Una solución relativamente diferente la tenemos en otro de los cuadros de esta serie que mayor impacto ejerce sobre el espectador. Me refiero a La mirada innumerable de Narcís (2003). Es un lienzo resuelto a partir de la multiplicación de un rostro, en un evidente juego de espejos que viene
solamente insinuado por la diferencia de intensidad en el trazo del carboncillo en las diversas partes en que se estructura la tela. La fragmentación, un recurso muy boixiano también, colabora a remarcar el efecto de los espejos. Pero Boix, al duplicar el personaje, obliga la mirada hacia adentro, en un ejercicio complicadísimo tanto que el autor ha querido aportar una incógnita más a su lienzo, desde el momento que, a pesar de las semblanzas evidentes, los personajes pintados que hacen el papel de espejo son diversos.

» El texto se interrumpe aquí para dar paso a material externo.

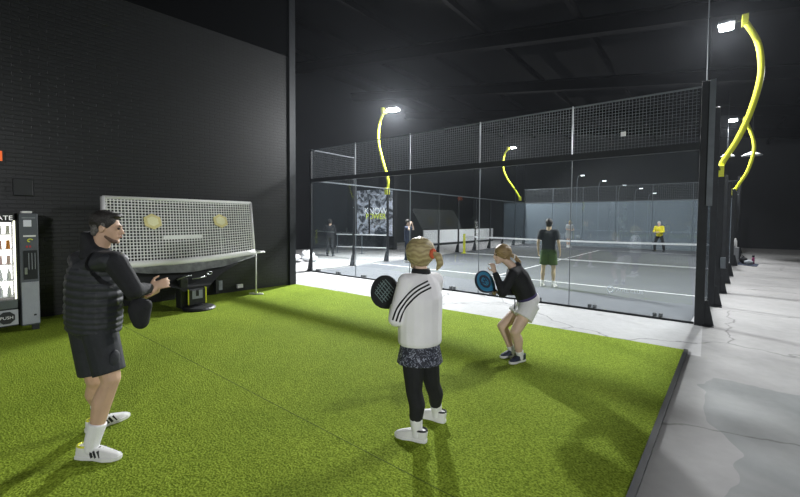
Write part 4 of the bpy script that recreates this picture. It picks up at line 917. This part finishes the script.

Por último, no quiero terminar este epígrafe sin citar, aunque sea de paso, el Retrat de Mart, ratlla a ratlla (Retrato a Marte, raya a raya, 2003), que para mí es una alusión a los conflictos armados por los que pasa la sociedad actual a nivel global, aunque esta referencia no viene tanto por el rostro allí pintado como por la sugestión del título que, como en otras ocasiones, se transforma en un elemento fundamental para interpretar la obra. El dios de los guerreros es presentado aquí en una visión novedosa, que se aparta de la tradición iconográfica y nos lo acerca a las soluciones tribales, primitivas, poderosas desde la brutalidad que en algunos casos podíamos descubrir en los rostros de bronce de la serie El
laberint (El laberinto), como ya hemos mencionado antes. Creo, también, que la obra ha de conectarse con el Somni finit de Mart (Sueño finito de Marte, 2003): el hieratismo de ambas caras anuncia el poder terrible de la guerra. Los diferentes trazos de Boix, que surcan o salpican aquellos rostros, son un grito de protesta y de rechazo.

No insistiré en más casos concretos. Al fin y al cabo, el recorrido por los rostros de esta serie evidencia una serie de personajes de la mitología personal o colectiva del pintor, y su mayor o menor grado de manipulación, de anulación deliberada y ficticia siempre, a partir de la “imitación” —dibujo, también— de texturas matéricas e informalistas, es una aportación personal de Boix que hace, de nuevo, una reinterpretación de un recurso suyo antiguo: pinturas, barros, yesos aplicados sobre los lienzos, pero también cortes y desgarrones, que ya los podemos encontrar desde los años 80 en series como Acròstic. Aún, como novedad respecto a los trabajos más inmediatos que han precedido a esta serie, quiero remarcar la ausencia de escultura específica y complementaria, cosa que venía siendo habitual, como ya hemos visto. Quizá ello se deba al hecho que la pintura, el dibujo, se ha convertido en más escultórico que nunca.